The British Museum, London, recently announced that experts from the Museum helped the British customs authorities reveal as fake the suspicious artefacts found in early July 2019, during a check at London’s Heathrow Airport.

Specifically, 190 items had been found comprising clay figurines, animal-shaped vessels and clay tablets bearing a cuneiform type of script, carefully packaged in two containers originating from Bahrain, with their recipient being a private address in the United Kingdom.

“Suspicions arose almost immediately because it was as if the whole genre of ancient Mesopotamian writing was represented in one shipment” explains the British Museum, which was immediately wary of this ” entire collection ready for a single uninformed buyer”.

But other clues also raised the museum experts’ suspicions: most of the inscriptions contained a “jumble of signs which made no sense when read” while “the size and thickness of each tablet did not correspond to the originals.” This is a “common mistake” of counterfeiters, who mainly work with photographs from books, the Museum estimates.

In addition, “none of the objects were really ancient,” according to the experts, who soon realized that the tablets had not been dried in the sun, but fired in a modern kiln.

According to the British Museum, it is “possible” that these fake antiquities came from the Middle East.

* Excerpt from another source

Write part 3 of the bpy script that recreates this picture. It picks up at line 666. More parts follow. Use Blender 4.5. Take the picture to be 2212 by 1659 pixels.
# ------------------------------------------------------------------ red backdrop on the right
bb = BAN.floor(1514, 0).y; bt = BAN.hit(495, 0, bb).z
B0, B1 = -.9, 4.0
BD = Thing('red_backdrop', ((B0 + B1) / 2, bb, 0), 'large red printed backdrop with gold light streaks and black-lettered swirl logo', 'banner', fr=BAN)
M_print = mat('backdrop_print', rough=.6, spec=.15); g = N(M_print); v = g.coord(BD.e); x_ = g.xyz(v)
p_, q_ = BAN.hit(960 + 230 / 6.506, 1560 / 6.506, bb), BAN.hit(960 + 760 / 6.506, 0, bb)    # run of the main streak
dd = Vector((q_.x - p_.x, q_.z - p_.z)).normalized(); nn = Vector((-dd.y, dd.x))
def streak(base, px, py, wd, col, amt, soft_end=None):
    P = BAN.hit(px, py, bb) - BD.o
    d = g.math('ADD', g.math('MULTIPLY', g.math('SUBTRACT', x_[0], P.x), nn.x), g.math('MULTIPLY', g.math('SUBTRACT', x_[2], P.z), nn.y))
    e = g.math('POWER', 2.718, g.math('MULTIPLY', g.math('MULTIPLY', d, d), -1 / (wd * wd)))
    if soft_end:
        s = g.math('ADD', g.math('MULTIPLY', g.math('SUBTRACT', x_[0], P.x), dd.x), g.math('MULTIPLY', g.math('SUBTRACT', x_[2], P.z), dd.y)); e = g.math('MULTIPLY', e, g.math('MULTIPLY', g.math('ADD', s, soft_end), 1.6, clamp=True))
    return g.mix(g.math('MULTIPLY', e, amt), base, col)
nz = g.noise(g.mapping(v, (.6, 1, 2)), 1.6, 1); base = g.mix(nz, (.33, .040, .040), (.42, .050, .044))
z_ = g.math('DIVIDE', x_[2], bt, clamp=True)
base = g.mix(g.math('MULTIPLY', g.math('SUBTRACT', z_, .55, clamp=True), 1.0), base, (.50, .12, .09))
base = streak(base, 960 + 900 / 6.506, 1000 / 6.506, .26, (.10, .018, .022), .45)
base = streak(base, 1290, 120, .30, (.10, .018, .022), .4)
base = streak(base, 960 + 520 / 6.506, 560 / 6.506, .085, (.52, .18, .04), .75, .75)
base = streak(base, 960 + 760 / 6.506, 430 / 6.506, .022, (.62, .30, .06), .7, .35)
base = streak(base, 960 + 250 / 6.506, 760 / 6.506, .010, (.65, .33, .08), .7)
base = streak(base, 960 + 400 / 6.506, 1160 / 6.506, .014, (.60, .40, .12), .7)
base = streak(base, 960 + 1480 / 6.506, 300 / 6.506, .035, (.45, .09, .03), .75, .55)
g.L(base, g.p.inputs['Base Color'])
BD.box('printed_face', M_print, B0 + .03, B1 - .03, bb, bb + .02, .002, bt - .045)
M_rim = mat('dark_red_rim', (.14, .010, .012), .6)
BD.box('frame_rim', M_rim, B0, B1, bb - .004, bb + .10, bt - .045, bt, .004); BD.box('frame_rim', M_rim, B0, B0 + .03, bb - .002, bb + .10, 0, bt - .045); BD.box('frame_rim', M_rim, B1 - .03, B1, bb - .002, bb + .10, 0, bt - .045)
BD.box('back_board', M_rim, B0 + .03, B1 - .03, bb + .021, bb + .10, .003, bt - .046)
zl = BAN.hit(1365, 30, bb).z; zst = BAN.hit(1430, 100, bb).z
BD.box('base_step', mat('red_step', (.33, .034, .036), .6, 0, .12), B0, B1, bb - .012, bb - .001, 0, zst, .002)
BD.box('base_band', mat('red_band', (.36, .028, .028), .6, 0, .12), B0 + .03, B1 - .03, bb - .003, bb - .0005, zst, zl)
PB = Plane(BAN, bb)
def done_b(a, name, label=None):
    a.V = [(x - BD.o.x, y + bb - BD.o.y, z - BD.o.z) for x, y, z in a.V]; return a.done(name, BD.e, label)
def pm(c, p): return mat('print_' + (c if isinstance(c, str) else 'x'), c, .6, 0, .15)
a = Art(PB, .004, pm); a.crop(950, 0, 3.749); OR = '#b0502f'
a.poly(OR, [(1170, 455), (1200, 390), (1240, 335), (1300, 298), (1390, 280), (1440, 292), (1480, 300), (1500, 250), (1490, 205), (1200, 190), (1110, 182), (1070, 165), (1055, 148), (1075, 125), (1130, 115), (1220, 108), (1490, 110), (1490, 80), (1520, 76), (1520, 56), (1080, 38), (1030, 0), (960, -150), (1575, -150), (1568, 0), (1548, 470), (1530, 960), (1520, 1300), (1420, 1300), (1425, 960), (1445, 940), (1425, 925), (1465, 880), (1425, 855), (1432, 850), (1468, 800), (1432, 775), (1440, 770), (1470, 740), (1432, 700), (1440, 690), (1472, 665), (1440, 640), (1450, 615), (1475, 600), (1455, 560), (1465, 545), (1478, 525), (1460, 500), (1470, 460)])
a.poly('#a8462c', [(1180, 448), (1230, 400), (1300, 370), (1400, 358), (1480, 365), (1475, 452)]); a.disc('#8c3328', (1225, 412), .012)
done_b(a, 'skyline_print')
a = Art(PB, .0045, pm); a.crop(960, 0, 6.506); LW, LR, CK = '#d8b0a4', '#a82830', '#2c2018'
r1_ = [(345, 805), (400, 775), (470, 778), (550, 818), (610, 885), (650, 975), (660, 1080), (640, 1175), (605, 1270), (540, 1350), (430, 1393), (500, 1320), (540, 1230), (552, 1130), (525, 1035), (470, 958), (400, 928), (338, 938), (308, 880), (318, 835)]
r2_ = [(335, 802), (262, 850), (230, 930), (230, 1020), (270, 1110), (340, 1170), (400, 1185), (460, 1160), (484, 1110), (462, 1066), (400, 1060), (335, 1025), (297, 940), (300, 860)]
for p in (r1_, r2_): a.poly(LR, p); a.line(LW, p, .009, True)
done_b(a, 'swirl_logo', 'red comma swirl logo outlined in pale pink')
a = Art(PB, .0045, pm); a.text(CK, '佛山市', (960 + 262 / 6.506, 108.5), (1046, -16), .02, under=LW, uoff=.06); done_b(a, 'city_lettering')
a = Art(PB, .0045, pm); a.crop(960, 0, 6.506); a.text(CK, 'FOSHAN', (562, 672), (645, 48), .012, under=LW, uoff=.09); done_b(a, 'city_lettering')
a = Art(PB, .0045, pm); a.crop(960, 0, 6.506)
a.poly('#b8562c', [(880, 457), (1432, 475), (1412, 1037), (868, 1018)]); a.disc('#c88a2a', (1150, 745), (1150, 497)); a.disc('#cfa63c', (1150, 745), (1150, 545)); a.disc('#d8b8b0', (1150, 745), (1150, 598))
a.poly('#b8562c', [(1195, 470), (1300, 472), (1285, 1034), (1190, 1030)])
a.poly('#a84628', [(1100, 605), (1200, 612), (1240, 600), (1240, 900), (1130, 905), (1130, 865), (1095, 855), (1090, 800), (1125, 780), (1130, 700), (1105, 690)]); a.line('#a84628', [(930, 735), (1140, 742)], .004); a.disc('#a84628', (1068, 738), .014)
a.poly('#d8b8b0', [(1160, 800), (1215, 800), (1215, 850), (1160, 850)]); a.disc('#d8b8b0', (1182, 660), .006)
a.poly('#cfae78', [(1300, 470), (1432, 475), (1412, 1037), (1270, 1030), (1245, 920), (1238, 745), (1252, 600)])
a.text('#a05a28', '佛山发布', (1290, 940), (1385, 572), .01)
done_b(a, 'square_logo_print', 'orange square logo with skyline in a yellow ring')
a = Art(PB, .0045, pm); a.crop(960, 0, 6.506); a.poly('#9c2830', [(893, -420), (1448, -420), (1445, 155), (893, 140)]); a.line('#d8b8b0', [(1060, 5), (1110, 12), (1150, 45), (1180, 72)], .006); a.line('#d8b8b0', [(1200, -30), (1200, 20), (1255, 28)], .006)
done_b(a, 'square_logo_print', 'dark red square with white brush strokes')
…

Counterfeiting clay tablets dates back at least 200 years or more, but this is “the first time we’ve seen something of this type,” experts say, also expressing concern about “a new type of production destined for a gullible market.”

These products have no value in their current state, but could well be “misleading as extremely valuable and could be worth thousands of pounds” if they had been sold to an unsuspecting buyer.

Instead, the counterfeit items will now be used “for educational purposes” announced the British institution and a selection displayed over a period of time, when the British Museum reopens.